Going to Antarctica in winter isn’t ideal. It’s harsh, bitterly cold, and remote, but that’s when the sea ice develops. On a wintery Cape Town day in July 2019, he boarded the SA Agulhas II, part of a 100-person international research expedition comprising 17 teams from at least 22 countries.

“The trip of seven days was exhilarating, but we only had about half a day without a storm,” says Jacobson. “As soon as we were out in the open sea, we were in storm conditions. It was ten times the strength of the South Easter [the wind that batters Cape Town in summer], there were huge swells, rain and snow, and we felt everything. In fact, for the first three days, everyone was seasick.

“This is because we were in the latitudes between 40 and 50 degrees south of the equator, known as ‘the roaring forties’, the area of the world with the highest number of storms at any given time. It’s a giant ‘mixing pot’ of storms and swells.

“Then, one day we woke up, it was calm, and we were surrounded by ice. We hadn’t noticed the temperature dropping, but it was suddenly cold. All of a sudden, the sea was flat, almost like syrup,” he recalls.

“All around us, the water had a glowing luminescent quality, and we started to see ice, which at first looked like jellyfish. These ice blocks got bigger and bigger, until it looked like a desert of flat ‘pancakes’ in the ocean. These discs extended for miles – it was beautiful and surreal. We saw birds, albatross, penguins, and even a walrus. We had birdwatchers with us, who taught us about the bird life we saw.”

They eventually reached sheets of ice that extended for miles. “The SA Agulhas II is an icebreaker, and it was amazing hearing the crunching and crackling of the ice and looking back to see the ice parting behind us.”

While the environment outside the ship was harsh, inside it was surprisingly luxurious.

“It was like being on a cruise ship. We had to dress up for dinner, everything was in immaculate condition, and there was so much to do. It was like being in a hotel except it also had research laboratories where we spent a lot of our time. It also felt like all we did was eat! There was breakfast, lunch, tea, and dinner, and the food was phenomenal. Everything ran perfectly and on schedule. The crew were fantastic, friendly, helpful, and hardworking. Most people on the ship were South African but I also met people from Spain, Australia, Sweden, Mozambique, and Zimbabwe.”

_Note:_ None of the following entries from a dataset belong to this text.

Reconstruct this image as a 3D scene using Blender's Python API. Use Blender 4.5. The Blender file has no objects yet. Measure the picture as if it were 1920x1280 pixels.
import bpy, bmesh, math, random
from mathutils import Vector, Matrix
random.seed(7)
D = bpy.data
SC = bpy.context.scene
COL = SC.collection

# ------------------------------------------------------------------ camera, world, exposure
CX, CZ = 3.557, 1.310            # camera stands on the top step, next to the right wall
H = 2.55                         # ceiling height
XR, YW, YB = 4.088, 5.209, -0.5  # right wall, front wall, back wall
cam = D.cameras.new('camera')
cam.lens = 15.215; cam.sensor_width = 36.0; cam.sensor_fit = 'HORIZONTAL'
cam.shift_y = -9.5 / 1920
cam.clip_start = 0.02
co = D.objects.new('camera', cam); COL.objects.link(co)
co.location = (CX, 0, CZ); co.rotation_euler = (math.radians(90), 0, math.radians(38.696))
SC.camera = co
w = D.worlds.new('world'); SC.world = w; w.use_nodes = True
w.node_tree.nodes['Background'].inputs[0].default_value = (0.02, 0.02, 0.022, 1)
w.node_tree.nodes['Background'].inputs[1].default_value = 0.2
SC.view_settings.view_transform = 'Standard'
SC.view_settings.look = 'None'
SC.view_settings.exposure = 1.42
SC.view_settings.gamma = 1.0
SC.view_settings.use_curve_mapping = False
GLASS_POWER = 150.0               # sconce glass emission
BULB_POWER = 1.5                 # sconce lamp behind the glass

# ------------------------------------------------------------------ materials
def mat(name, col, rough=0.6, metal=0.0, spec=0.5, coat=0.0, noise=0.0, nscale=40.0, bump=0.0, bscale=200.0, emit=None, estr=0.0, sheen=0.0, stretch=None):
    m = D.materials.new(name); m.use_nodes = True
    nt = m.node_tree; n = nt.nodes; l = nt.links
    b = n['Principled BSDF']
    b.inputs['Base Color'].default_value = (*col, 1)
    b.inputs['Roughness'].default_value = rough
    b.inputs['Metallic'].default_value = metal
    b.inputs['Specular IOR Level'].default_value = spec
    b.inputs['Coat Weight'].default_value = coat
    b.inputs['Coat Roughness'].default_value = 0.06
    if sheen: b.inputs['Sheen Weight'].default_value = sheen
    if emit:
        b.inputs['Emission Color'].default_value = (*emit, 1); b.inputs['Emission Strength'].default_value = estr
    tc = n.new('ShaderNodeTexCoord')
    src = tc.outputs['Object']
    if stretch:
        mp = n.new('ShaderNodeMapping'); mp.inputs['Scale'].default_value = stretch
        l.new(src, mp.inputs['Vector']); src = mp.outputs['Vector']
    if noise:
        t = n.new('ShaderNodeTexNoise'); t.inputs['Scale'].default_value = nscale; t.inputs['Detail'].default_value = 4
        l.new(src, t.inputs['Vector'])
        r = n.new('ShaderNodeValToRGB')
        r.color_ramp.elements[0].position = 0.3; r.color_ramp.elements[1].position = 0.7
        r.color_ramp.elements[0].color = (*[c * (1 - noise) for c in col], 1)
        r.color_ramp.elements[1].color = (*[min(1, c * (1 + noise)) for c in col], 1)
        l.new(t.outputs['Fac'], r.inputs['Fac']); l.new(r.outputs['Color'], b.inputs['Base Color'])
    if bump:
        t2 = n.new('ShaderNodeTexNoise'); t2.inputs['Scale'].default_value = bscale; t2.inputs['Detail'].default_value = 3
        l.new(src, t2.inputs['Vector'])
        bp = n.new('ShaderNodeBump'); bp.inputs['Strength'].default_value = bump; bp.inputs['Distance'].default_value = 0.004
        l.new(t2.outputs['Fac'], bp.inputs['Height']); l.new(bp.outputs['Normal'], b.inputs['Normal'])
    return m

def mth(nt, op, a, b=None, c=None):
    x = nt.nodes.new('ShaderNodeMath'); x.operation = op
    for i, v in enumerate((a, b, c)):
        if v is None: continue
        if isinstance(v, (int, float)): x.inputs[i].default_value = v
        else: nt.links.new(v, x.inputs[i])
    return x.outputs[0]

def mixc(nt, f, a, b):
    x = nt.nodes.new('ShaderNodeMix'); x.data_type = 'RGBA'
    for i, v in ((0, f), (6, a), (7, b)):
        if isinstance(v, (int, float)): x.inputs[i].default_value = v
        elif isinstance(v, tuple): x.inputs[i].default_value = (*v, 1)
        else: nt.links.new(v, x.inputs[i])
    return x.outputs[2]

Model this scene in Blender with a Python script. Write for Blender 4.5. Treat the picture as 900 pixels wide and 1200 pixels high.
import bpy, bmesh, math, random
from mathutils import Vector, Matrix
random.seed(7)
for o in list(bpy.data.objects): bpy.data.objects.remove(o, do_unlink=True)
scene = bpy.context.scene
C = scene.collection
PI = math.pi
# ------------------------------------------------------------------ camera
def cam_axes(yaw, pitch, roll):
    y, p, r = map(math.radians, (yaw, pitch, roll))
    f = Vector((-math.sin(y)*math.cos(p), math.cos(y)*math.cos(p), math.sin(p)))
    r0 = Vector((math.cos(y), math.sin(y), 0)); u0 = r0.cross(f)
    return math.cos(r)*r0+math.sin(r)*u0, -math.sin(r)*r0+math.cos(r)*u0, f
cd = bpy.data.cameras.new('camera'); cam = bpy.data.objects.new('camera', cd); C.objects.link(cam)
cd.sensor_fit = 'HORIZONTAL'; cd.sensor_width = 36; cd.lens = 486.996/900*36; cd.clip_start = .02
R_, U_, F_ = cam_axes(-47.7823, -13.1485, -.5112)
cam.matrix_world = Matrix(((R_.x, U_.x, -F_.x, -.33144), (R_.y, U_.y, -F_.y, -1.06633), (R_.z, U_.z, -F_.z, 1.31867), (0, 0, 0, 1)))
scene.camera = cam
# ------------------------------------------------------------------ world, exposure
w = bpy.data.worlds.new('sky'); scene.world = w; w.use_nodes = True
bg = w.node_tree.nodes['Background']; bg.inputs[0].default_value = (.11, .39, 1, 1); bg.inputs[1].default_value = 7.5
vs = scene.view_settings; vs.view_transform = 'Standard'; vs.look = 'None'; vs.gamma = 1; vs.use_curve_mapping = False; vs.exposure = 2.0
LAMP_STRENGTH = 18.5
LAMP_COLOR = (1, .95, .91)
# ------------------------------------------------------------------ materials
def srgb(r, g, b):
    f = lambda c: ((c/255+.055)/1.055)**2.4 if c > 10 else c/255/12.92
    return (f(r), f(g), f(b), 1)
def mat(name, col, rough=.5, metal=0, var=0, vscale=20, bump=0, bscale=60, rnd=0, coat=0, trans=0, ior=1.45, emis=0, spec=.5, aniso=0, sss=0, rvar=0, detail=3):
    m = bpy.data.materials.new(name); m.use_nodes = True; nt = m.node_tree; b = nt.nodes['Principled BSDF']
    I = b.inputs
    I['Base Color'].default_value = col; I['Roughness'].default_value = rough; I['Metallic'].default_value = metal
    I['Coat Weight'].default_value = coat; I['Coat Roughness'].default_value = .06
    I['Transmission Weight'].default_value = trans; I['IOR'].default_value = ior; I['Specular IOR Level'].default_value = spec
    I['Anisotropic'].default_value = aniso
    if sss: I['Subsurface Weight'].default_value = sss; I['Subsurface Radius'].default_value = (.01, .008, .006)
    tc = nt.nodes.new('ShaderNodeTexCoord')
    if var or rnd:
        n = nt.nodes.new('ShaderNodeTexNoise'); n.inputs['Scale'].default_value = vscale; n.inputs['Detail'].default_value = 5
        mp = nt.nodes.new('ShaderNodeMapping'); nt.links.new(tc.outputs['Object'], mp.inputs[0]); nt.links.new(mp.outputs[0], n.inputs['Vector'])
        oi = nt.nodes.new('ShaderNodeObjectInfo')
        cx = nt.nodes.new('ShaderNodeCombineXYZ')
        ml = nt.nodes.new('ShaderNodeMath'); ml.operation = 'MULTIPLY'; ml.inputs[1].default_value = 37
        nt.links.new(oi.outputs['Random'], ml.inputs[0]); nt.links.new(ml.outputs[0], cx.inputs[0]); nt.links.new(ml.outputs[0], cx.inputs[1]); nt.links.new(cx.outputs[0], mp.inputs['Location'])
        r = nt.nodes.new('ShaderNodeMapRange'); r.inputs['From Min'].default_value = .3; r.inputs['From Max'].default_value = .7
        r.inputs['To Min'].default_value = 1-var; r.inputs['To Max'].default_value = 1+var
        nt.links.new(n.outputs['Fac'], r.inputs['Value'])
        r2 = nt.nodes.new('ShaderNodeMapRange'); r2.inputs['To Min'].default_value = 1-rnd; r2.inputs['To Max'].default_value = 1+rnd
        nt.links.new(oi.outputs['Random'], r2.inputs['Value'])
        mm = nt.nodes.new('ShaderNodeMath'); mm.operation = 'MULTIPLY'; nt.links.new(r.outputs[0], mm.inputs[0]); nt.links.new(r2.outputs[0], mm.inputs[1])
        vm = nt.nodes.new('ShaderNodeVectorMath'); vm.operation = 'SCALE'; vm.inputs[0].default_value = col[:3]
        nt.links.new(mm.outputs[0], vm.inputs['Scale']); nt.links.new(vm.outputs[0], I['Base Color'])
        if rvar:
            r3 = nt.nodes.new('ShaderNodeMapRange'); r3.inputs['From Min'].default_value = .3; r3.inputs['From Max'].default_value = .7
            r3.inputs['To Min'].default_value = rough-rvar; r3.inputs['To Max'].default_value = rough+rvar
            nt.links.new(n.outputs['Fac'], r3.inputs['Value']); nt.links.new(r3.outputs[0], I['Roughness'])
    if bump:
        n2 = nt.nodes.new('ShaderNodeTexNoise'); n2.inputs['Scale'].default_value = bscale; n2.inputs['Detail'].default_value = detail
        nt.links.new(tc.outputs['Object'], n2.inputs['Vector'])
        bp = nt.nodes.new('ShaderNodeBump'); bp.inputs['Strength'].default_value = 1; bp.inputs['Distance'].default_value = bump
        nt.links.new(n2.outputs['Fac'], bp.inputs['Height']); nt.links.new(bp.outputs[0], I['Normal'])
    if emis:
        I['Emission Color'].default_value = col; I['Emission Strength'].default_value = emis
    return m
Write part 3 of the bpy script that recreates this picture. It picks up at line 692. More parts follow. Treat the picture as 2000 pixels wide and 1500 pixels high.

Passionate about the ocean and technology from a young age, Jacobson elaborates on his research. “Following a massive anomaly in the sea ice in 2016, an international research effort formed and set out to study the dynamics of the region from as many angles as possible. When observing the ice cycle, it was found that 60% of the sea ice had disappeared during the crucial formation months. In order to understand why this phenomenon occurred, the SCALE [Southern oCean seAsonaL Experiment] research initiative was born. It forms part of a bigger study of understanding Antarctica and its impact on climate change. If anything shifts in the climate there, we feel it in our weather in Cape Town and around the world.

“South Africa is one of only 20 countries with access to Antarctica. It’s not sustainable to send research teams on a continuous basis, as it costs about a million rand a day to run ships there. So it’s important to develop tools that can monitor the region and be deployed for a few years.”

Once they hit the ice, Jacobson got down to work. “I don’t think I slept for three days. No one slept. I remember having a quick rest at 23:00, and waking up again at 03:00 to continue working. We wore arctic gear, and spent most of our time being lowered off the boat in a little hanging basket where we drilled for ice cores and deployed the robots on the ice floes [a sheet of floating ice].”

It was a bittersweet time as Jacobson battled with the challenges the environment posed for his work. Although he had anticipated problems like the effect of ice on batteries, in the end, his robots weren’t able to conduct data.

“It’s a new environment that few people have built robots in, and things went wrong. But it was also a success because we learnt so much about what we need to do to get a working device.”

After four days on the ice, the ship began its slow journey home, stopping every now and then for researchers to collect more ice samples. “I was sad to leave the region. I saw things I never thought I would see. It was unforgettable, and I’m eternally grateful. As we approached East London [where the ship would dock], we saw the looming coastline, the wind and waves died down, and it was suddenly warmer. Coming home was a great feeling, but it was also hard.”

For him, the expedition is over, but not the project. “The world doesn’t judge you on how far you go, but how you deal with failure. Will you let it define you? Or will you learn from it and build on it?” He plans to do the latter, and will continue to work on creating a robot that can monitor sea ice. He encourages young members of the community to look into the engineering field. “Anyone with passion and interest can be an engineer,” Jacobson says.